The issuance of shares of common stock to Streeterville Capital, LLC, in prepaid financing transactions to make collectively equal or exceed 20% of our issued and outstanding shares of common stock has been approved by the stockholders by votes representing a majority of the votes cast on this proposal at the meeting. Ratification of the selection of M&K CPAs as our independent registered public accounting firm to audit our consolidated financial statements for our fiscal year ended December 31, 2025, has been approved by the stockholders by votes representing a majority of the votes cast on this proposal at the meeting.

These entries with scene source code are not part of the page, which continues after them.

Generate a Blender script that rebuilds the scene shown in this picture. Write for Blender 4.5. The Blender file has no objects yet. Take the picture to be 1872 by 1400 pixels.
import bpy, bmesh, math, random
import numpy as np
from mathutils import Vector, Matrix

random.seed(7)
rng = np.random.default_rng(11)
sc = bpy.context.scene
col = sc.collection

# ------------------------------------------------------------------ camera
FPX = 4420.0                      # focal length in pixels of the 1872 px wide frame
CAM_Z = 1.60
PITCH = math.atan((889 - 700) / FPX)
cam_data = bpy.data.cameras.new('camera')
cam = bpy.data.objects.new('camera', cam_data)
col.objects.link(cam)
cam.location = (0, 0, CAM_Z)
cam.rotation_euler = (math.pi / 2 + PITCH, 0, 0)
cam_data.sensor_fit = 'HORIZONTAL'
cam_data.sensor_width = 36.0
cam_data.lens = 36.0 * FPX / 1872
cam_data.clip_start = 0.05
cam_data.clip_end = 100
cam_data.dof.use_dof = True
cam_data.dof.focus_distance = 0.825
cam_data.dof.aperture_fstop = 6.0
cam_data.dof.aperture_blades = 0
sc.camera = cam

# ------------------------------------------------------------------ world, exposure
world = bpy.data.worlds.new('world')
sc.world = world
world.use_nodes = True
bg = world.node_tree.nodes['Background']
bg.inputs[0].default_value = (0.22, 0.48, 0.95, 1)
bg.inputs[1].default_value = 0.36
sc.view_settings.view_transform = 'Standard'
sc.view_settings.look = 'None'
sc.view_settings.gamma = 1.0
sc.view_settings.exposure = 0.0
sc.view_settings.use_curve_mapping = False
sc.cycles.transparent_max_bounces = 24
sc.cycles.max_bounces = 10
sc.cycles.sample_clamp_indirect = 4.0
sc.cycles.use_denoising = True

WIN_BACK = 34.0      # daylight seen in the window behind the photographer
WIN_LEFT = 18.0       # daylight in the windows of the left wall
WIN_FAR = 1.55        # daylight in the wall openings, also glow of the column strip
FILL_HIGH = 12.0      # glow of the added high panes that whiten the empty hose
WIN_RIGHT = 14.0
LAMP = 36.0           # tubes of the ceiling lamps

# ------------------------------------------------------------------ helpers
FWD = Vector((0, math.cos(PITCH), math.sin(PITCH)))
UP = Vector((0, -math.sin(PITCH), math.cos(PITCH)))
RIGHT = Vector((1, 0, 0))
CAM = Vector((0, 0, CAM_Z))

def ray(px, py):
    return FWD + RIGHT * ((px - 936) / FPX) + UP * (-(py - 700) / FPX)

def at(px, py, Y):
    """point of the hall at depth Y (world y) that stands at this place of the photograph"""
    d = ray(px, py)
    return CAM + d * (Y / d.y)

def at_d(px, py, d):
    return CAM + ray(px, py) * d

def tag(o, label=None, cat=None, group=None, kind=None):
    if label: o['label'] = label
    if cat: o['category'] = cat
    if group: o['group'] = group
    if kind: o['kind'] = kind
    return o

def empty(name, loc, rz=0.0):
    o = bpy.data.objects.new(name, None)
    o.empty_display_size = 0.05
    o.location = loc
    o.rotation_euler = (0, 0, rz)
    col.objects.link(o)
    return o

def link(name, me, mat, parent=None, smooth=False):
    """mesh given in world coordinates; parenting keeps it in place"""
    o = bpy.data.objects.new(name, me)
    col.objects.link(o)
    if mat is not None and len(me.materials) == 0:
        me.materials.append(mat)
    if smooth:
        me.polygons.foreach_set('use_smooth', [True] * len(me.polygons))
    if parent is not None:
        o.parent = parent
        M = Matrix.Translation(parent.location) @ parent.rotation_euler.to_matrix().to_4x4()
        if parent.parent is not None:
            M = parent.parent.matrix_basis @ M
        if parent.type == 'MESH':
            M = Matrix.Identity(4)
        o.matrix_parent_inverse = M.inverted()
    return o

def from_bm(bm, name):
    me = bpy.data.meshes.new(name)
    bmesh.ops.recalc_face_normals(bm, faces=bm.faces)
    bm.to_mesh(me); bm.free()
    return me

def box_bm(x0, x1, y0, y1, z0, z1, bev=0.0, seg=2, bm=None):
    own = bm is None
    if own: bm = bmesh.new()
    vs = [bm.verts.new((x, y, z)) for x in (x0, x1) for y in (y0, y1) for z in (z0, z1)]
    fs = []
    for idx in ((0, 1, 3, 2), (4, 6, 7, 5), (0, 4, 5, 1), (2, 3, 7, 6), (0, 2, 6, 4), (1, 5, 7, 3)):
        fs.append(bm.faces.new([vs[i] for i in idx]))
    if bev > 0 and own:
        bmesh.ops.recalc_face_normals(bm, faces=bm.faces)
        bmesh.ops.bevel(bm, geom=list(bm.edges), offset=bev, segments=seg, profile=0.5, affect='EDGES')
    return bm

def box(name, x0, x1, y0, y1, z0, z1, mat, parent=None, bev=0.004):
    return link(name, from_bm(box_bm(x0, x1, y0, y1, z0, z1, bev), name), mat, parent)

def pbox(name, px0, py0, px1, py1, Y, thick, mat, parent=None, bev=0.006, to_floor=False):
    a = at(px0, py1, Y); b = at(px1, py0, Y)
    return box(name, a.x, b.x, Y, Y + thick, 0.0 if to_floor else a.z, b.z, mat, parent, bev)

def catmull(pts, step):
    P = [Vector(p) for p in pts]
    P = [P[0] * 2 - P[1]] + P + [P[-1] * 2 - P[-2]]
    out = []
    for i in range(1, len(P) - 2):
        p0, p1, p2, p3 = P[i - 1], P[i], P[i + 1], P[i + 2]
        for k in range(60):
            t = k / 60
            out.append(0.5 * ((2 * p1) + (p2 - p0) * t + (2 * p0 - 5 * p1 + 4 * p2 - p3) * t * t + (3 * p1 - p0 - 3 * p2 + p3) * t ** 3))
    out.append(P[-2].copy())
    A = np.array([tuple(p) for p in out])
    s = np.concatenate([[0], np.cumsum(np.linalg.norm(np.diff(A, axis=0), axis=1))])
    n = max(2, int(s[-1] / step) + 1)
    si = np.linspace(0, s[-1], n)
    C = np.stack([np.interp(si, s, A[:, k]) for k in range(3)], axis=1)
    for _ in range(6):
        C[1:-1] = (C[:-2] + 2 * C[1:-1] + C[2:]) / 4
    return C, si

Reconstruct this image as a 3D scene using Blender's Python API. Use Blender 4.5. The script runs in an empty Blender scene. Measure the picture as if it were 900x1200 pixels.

One or more adjournments of the annual meeting, if necessary or appropriate, to solicit additional proxies in favor of Proposals 2, 3, 4, and 5, if there are not sufficient votes at the annual meeting to approve and adopt these proposals, has been approved by the stockholders by votes representing a majority of the votes cast on this proposal at the meeting.

Gary Atkinson
CEO and Chairman, Algorhythm Holdings

Thank you, Alex. I hereby request that the final report of the Inspector of Election be filed with the minutes of this meeting and reported in a current report on Form 8-K. You have now all heard the results of the voting, and this completes the business to be conducted at this meeting. Since there are no other matters that have come before the meeting, I hereby declare this meeting adjourned. I would like to take this opportunity to thank all of you for your support and your attendance and your interest. Thank you.